Quinones said he could not provide any numbers on how many customers remained without power as a result of Sunday’s outage, which affected the island’s northern region.
Sadly, no one knows what caused the fire. It’s also unclear if the fire is related to a mechanical malfunction or the result of the crumbling infrastructure of the island, which was in abysmal condition prior to the hurricane. Regardless of why it happened, its just another reminder of how poorly this disaster has been handled and how crippled Puerto Rico has been by greed and exploitative policies over the course of several centuries.
The outage adds to the woes of an island still struggling to fully restore power more than five months after Hurricane Maria started the longest blackout in U.S. history. More than 400,000 power customers remain in the dark after the Category 4 storm destroyed two-thirds of the island’s power distribution system and caused up to an estimated $94 billion in damage. […]
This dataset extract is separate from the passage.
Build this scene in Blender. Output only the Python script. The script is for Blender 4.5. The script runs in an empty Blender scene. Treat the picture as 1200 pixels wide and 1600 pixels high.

In many cases, power workers are repairing equipment that should have long been replaced but remained online due to the power authority’s long financial crisis. The state-owned power company is worth roughly $4 billion, carries $9 billion in debt and has long been criticized for political patronage and inefficiency. It also has suffered frequent blackouts, including an island-wide outage in September 2016.
In a wave of what is known as “disaster capitalism,” a number of companies are now positioning themselves to profit from Puerto Rico’s devastation and tragedy.